About a week ago, I was in Lowe’s looking at doorbell switches. They had several reasonably priced switches, most marked with the Heath-Zenith brand name. That sounds familiar, I thought. The logo looked familiar, too.
Well, I finally got around to looking at the HeathCo website, and found this on the history page:
The History of HeathCo
Originating from the Heath Company, best known for designing and marketing electronic kits and controls to the early do-it-yourself market, HeathCo’s foundation is built from over 100 years of finding and applying innovation to develop new products. In the 1980’s, as part of the Zenith Electronics Corporation, Heath began marketing products under the brand name of Heath/Zenith. These two great American brands were both established by offering quality products that are innovative and easy to use.

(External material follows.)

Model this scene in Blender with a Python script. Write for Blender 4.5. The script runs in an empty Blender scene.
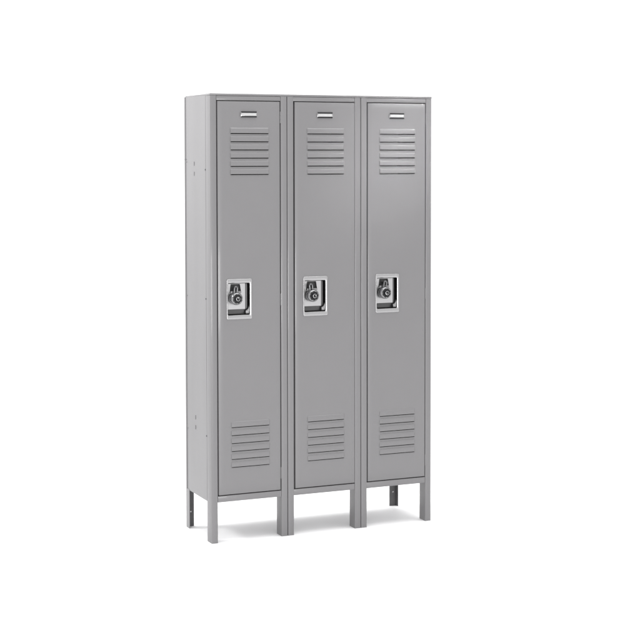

Since the late 1980’s, intelligent lighting, door chimes, and wireless lighting controls have been the product categories of focus. Today, under the Heath/Zenith brand we offer a broad selection of specialty electrical products built to meet the needs of today’s consumer. Our products are designed to complement any decor and install with ease for even the most inexperienced do-it-yourselfer.
HeathCo LLC is a subsidiary of Duchossois Industries, Inc., a privately owned, diversified, multinational holding company, headquartered in Elmhurst, Illinois.
How do you like that?
Larry W2LJ says
Dan,
A few years ago, when we needed one at the W2LJ household, you can guess which brand I bought. In a way, I guess that was my very last Heathkit purchase!
73 de Larry W2LJ
Mike says
Maybe there will be a 21 century HW 101 on the horizon….:)
Elwood Downey says
Back around 1974 I bought an SB104, Heath’s first rig with solid-state finals. It proceeded to blow them out so I drove it to their factory in MI, Benton Harbor as I recall. I was just a kid then but they gave me a red-carpet tour of their factory while they worked on my rig. When they were finished, the tech handed me a screw driver and asked me to short the output while it was Tuning at a full 100W. The rig just shut down gracefully .. no more blown finals. My understanding is the mod they made eventually made it into their SB104A. It was a great rig, and a great company.
Fred says
Silly me! I thought they only sold telephones.
Ron says
Now if the doorbell was a kit then you would have something! ;-)
Debbie K says
Doorbell kits were sold in the late 70’s through early 80’s. I have a T-1089. It has programmable tunes (I think 6 or 8 seasonal sounds) that I now need to relocate a manual for. It was the last kit I ever built from Heathkit.
Dad made our TV (our first COLOUR set), stereo and both us kids got mini motorbikes all from Heathkit. I miss those days!